Crozet moved his wife and two children to Richmond in 1924, where they settled into the lovely house at 101 E. Main St. The first reference to him as Col. Crozet (he had earned the rank of lieutenant in France) came in an 1826 state report and the title stuck with him throughout his life.

One of the founders of the Virginia Military Institute (VMI), which opened in 1839 in Lexington, Crozet served as the first president of its Board of Visitors and was primarily responsible for its academic program and military organization. Crozet died in 1864 and is buried on the campus of VMI.

Thomas Jefferson called Crozet “the best mathematician in the United States” in his day, and Gen. Winfield Scott wrote that “in point of genius, theory, and practice…he is the first man in America” for the job of state engineer. Our own beloved town got its name in 1870 when railroad officials named a rail depot established here in honor of this remarkable man who profoundly influenced the development of Virginia.

The outside of the Richmond house is impressive, but the inside is absolutely stunning. Built in 1814 by bricklayer Curtis Carter, it is a good example of the Federal style of architecture, with symmetrical structure, interior end chimneys, and molded cornice along the roofline. The inside is elegant and spacious, with light flooding in through many large windows, 12-foot ceilings, and foot-wide heart-of-pine floorboards. Wide doorways with old brass doorknobs lead into big rooms, most featuring fireplaces. In many of the downstairs rooms, wood paneling topped by chair rails gives way to wall paper above, painted a deep blue in what is now the conference room, decorated with a large mirror, period paintings, and a chandelier. The main living room (now the senior partner’s office) features what Eleanor Addison Smith, reviewing the house in the Richmond Times-Dispatch just after its 1940 restoration, calls “one of the most beautiful mantels to be found in Richmond,” five feet high with extensive wood carving. The staircase, featuring a round wood balustrade, turns on a landing, with rooms at various levels leading off it. Overall, the house emanates a calm, peaceful beauty. It has a rambling (and upstairs a somewhat run-down) feel, but it is easy to imagine gay and glittering entertainments taking place there in its heyday. It seems likely that Crozet also had use of the stable, smoke house, carriage house, and two brick outhouses that were included with the original house; the kitchen was located on the walk-out basement level.

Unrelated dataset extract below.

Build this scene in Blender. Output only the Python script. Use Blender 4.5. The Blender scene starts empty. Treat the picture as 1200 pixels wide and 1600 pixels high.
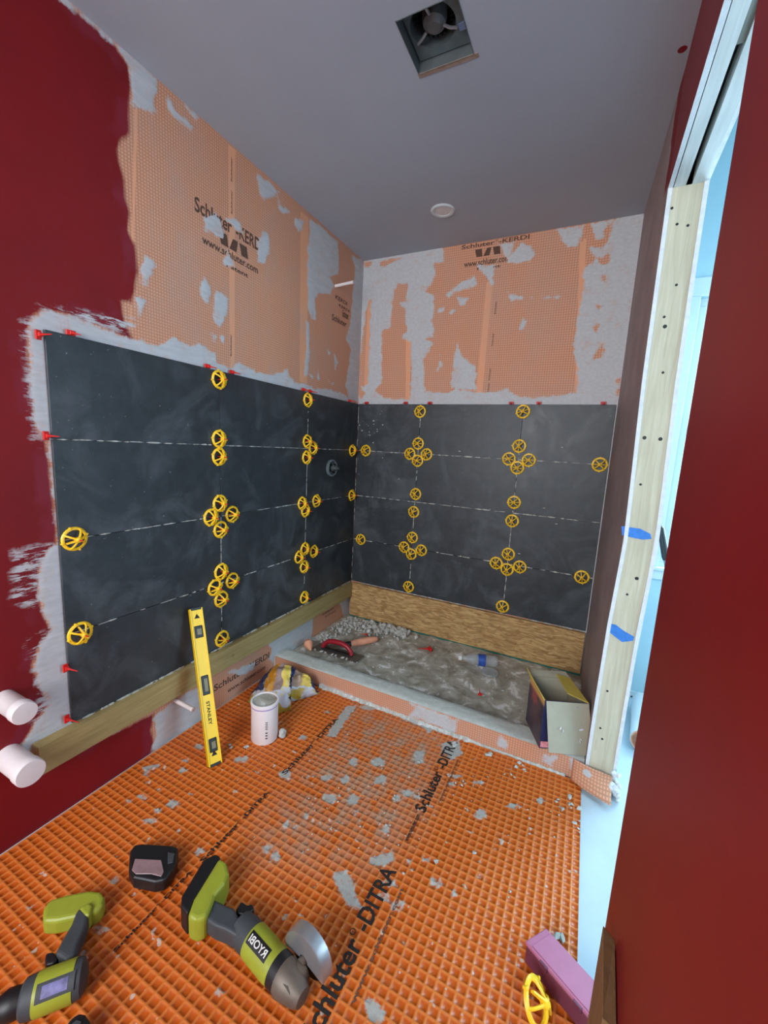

While serving as principal engineer for the Virginia Board of Public Works, Crozet was responsible for developing transportation routes around Virginia, and especially connecting trade routes to the fast-growing west. Going counter to the political climate of the time, Crozet strongly advocated for the new technology of railroads over the old approach of canals. When he surveyed the Blue Ridge Mountains—the biggest physical barrier standing in the way of west-bound railroads—he determined that the best way through them was a series of tunnels at Rockfish Gap, four of which were built during his tenure. In 1850, he was given the task of building the Blue Ridge Tunnel through Afton Mountain. Pre-dating the invention of dynamite, the tunnel was mostly hand-dug from either end with pickaxes by Irish immigrants and slaves—some of them from north Ireland, known as “fardowners”—over a six-year period. (For more info, visit www.clannmhor.org. The 4,273’ tunnel, the longest in the world when completed in 1856, was considered an engineering wonder of the modern world, with Crozet’s expert calculations resulting in the two shafts’ meeting only a few inches off dead center. It has since been named a Historic Civil Engineering Landmark. Engineers “holed through” on Christmas Day in 1856, but it took two more years to reinforce the tunnel with locally kiln-fired bricks and timber. Water drainage, rock slides, ventilation, and cholera were only a few of the many problems creatively solved by Crozet, who wrote in classic understatement when the tunnel finally opened in 1858 that “I have had a more difficult task to perform than is generally admitted.” While supervising the construction, Crozet lived in Brooksville, an old stage stop west of Greenwood, near the current intersection of Routes 250 and 151. Stonewall Jackson used the tunnel during the Civil War for the rapid transport of foot soldiers from the Shenandoah Valley through the Blue Ridge Mountains, baffling Union military leaders. The Blue Ridge Tunnel was replaced in 1944 to accommodate larger train cars; the newer tunnel is still in use.

Sad to say, the phone number listed on the National Park Service website to make tour appointments is no longer in service. But a walk past this venerable old house is well worth the trouble, and if you go during the week, you just might find the offices open. To learn more, visit the Virginia Historical Society website at http://www.vahistorical.org/ or check out Claudius Crozet: Soldier-Scholar-Educator-Engineer, published in 1936 by Col. William Couper of VMI, from your local library. This New Year’s Eve, let’s all wish a happy 222th birthday to our town’s exceptional namesake!